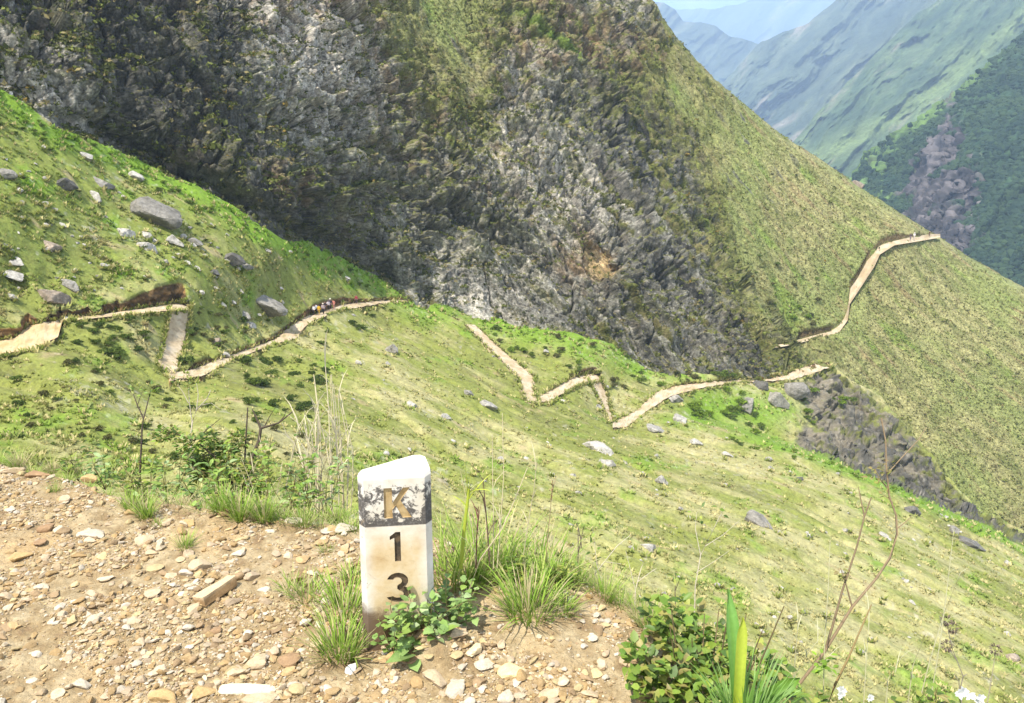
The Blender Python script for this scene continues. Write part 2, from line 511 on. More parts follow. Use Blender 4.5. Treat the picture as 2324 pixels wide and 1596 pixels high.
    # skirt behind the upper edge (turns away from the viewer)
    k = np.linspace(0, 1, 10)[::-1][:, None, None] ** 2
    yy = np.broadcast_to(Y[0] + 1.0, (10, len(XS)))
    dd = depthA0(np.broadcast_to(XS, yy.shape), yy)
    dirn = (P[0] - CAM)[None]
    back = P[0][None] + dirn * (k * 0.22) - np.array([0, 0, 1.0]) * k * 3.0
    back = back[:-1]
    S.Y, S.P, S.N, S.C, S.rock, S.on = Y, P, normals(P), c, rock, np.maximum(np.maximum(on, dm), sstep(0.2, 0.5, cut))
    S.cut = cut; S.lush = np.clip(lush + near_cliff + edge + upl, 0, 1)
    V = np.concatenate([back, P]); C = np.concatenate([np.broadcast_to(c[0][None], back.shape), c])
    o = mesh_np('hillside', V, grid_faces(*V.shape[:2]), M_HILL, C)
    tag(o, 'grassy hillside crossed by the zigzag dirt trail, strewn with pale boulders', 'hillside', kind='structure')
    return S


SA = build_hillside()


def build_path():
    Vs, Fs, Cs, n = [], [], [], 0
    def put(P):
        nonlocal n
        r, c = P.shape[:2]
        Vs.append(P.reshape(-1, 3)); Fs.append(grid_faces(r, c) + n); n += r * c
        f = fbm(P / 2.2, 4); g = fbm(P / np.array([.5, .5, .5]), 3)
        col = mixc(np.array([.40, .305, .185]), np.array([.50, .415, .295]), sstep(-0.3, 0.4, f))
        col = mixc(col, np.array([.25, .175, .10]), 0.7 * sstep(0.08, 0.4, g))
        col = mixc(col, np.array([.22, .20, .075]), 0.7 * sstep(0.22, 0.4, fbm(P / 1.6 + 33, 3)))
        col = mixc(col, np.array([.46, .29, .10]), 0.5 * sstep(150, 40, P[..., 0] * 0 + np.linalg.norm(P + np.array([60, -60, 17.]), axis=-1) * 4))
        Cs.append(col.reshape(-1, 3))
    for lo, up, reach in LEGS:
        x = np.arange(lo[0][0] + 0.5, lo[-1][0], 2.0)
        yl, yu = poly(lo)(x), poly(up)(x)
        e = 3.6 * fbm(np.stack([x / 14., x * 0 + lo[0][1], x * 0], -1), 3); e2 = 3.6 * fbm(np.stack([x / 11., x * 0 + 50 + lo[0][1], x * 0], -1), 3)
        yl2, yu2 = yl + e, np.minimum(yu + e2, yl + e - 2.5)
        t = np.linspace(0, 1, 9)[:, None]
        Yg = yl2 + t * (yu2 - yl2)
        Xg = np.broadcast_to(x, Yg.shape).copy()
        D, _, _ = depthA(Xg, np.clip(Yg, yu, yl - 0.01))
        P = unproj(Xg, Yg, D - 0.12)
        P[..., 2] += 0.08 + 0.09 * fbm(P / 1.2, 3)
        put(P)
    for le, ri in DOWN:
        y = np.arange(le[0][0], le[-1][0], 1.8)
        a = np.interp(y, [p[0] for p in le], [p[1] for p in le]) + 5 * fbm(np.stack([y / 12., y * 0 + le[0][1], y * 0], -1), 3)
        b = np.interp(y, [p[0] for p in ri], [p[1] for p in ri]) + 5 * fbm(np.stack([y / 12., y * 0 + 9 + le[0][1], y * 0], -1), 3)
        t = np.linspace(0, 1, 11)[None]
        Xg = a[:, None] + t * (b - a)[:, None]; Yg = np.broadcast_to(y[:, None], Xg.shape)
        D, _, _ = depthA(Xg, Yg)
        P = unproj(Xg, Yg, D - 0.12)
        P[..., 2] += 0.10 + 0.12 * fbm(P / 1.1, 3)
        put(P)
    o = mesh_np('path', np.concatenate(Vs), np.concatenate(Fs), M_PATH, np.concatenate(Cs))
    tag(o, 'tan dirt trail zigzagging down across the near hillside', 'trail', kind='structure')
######
__What is required__: Leave out the pictures, then repeat the listing above exactly from its first line to the line with "SA = build_hillside()", inclusive.

__Finished task__:
The Blender Python script for this scene continues. Write part 2, from line 511 on. More parts follow. Use Blender 4.5. Treat the picture as 2324 pixels wide and 1596 pixels high.
    # skirt behind the upper edge (turns away from the viewer)
    k = np.linspace(0, 1, 10)[::-1][:, None, None] ** 2
    yy = np.broadcast_to(Y[0] + 1.0, (10, len(XS)))
    dd = depthA0(np.broadcast_to(XS, yy.shape), yy)
    dirn = (P[0] - CAM)[None]
    back = P[0][None] + dirn * (k * 0.22) - np.array([0, 0, 1.0]) * k * 3.0
    back = back[:-1]
    S.Y, S.P, S.N, S.C, S.rock, S.on = Y, P, normals(P), c, rock, np.maximum(np.maximum(on, dm), sstep(0.2, 0.5, cut))
    S.cut = cut; S.lush = np.clip(lush + near_cliff + edge + upl, 0, 1)
    V = np.concatenate([back, P]); C = np.concatenate([np.broadcast_to(c[0][None], back.shape), c])
    o = mesh_np('hillside', V, grid_faces(*V.shape[:2]), M_HILL, C)
    tag(o, 'grassy hillside crossed by the zigzag dirt trail, strewn with pale boulders', 'hillside', kind='structure')
    return S


SA = build_hillside()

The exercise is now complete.